Witnesses Testimony is already available online as PDF documents:
- Karen S. Evans, Administrator, Office of Electronic Government and Information Technology , Office of Management and Budget
- John Lewis Needham, Manager, Public Sector Content Partnerships , Google, Inc.
- Ari Schwartz, Deputy Director , Center for Democracy and Technology
- Jimmy Wales, Founder , Wikipedia
The purpose of the hearing is to examine what progress the government has made in getting services and information online and available to the public; what new technologies can be used to enhance the government’s ability to collaborate and share information; and what challenges remain five years since the passage of the E-Government Act.
In addition, Senator Lieberman will be announcing at the hearing that he’ll be introducing legislation to make CRS reports available to the public, and an initiative to enhance the availability and format of legislative information through THOMAS.
Get Hearings Fast!
Getting a hearing quickly is difficult if not impossible — unless you have money. Now, without fanfair, one committee is making it easier. See a list here, and read more about it in Dan Froomkin’s article, Citizen Journalists, Start Your Engines! (December 4, 2007).

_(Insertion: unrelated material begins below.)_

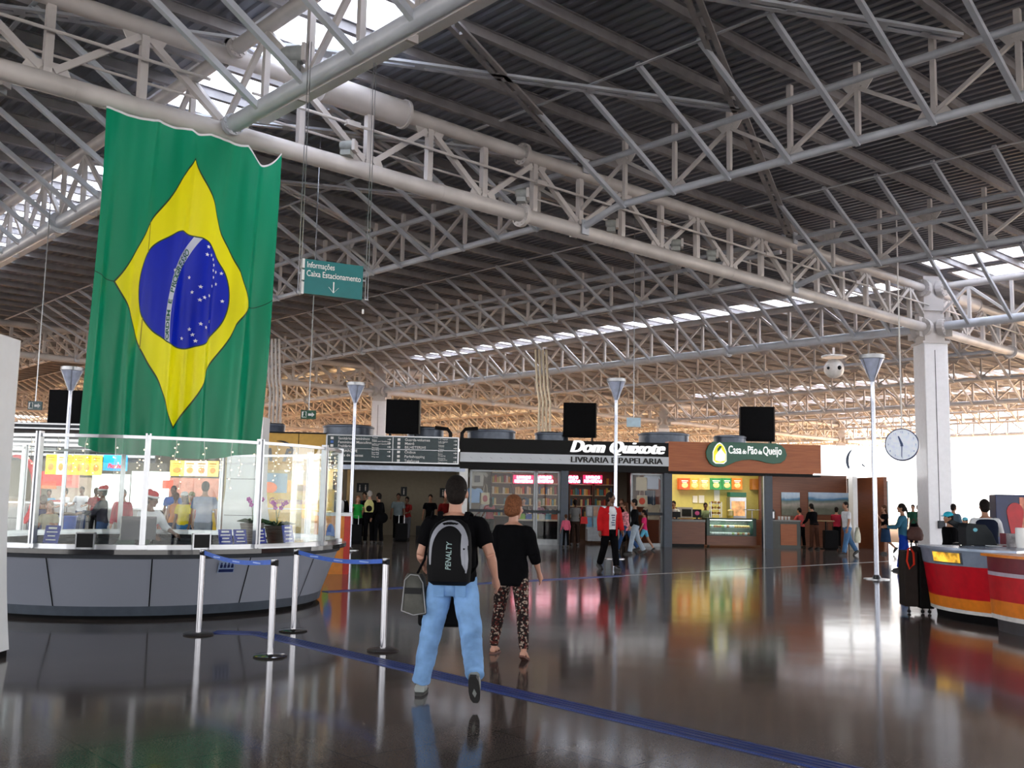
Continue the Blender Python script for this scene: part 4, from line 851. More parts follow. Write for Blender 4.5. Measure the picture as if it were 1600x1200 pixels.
o = shop_thing('service_counter', 'yellow counter of the pastry shop with cursive lettering behind the booth', 'counter', pa, -.3)
build(MB().box((0, 0, 0), (W, .7, 1.1)), 'body', YEL2, o); build(MB().box((-.02, -.05, 1.1), (W, .7, 1.15)), 'top', WHITE, o); build(MB().box((0, .0, 1.15), (W, .03, 1.68)), 'screen', YEL2, o)
a = text_mb('Gostoso uma massa', .3, .004, .35, .008); mw = max(p[0] for p in a.v); build(MB().add([(x * W * .85 / mw + .1, y - .01, z + 1.3) for x, y, z in a.v], a.f), 'lettering', MATS['ink_wine'], o)
struct(SH().box((uY0 - 1.5, 2.6, 0), (uS0, 2.7, TOPZ - .35)), 'wall_pastry_back', pm('olive_wall', (.30, .27, .14), .6, ns=1.5, na=.3))
for i, (px, py, w_, h, m_, lab) in enumerate(((423, 762, 1.15, 1.05, pm('poster_blue', (.18, .35, .55), .4), 'blue poster with a pastry picture above the yellow counter'), (466, 762, 1.5, .55, pm('panel_mustard', (.55, .33, .04), .4), 'mustard menu panel above the yellow counter'))):
    u, z = fp(px, py, .5); o = shop_solo(MB().box((-w_ / 2, -.03, -h / 2), (w_ / 2, .03, h / 2)), 'poster', m_, lab, 'poster', u, .5 + i * 1.2, z); q = MB(); q.ball((-.05, -.035, 0), (w_ * .25, .01, h * .2), 12, 6); build(q, 'picture', ORG if i == 0 else pm('ring_brown', (.2, .1, .03), .5), o)
WARM = pm('bulb_warm', (1, .8, .5), .4, emit=14, emitc=(1, .62, .32))
for i in range(7):
    u, z = fp(441 + i * 6.5, 731 + (i % 2) * 4, .7); o = shop_solo(MB().lathe([(.0, .0), (.09, .03), (.12, .12), (.05, .2), (.012, .24), (.012, 3.51 - z)], n=12), 'pendant_lamp', pm('copper', (.5, .2, .08), .3, .6), '%s copper pendant lamp over the pastry counter' % ORD[i], 'lamp', u, .7, z); build(MB().ball((0, 0, .02), .07, 10, 6), 'bulb', WARM, o)
area(tuple(fw(ux(455), 1.2, 3.2)), 3, 1, 35, (1, .8, .5)); area(tuple(fw(ux(120), -.2, 3.3)), 8, 1.2, 260, (1, .95, .85)); area(tuple(fw(ux(280), .4, 3.3)), 5, 1.2, 150, (1, .92, .85))
pa = ux(516, 800); o = shop_thing('lit_doorway', 'warm lit narrow doorway at the right end of the pastry shop', 'doorway', pa - .2, .1); build(MB().box((0, 0, 0), (.5, .05, 2.6)), 'panel', pm('door_glow', (.9, .7, .35), .5, emit=.8), o); build(MB().box((.5, -.1, 0), (.62, .1, 2.9)).box((.75, -.1, 0), (.85, .1, 2.9)), 'frame', pm('frame_tan', (.35, .22, .08), .5), o)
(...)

Major hearings are often transcribed in real-time by CQ Transcripts and the Federal News Service, but those are copyrighted works that are only available to those who pay for them or have a subscription to Nexis.
Up until now, it took more than six months for public-domain transcripts of most hearings to become available. They had to work their way through an arduous proofing and approval process before finally being published by the Government Printing Office.
But now, without any formal announcement, the House Oversight Committee has started Web-publishing the preliminary transcripts prepared by official stenographers as soon as they are available — typically within a few days of the hearing. In other words, while the news is still fresh.
Let’s hope other committees follow its lead.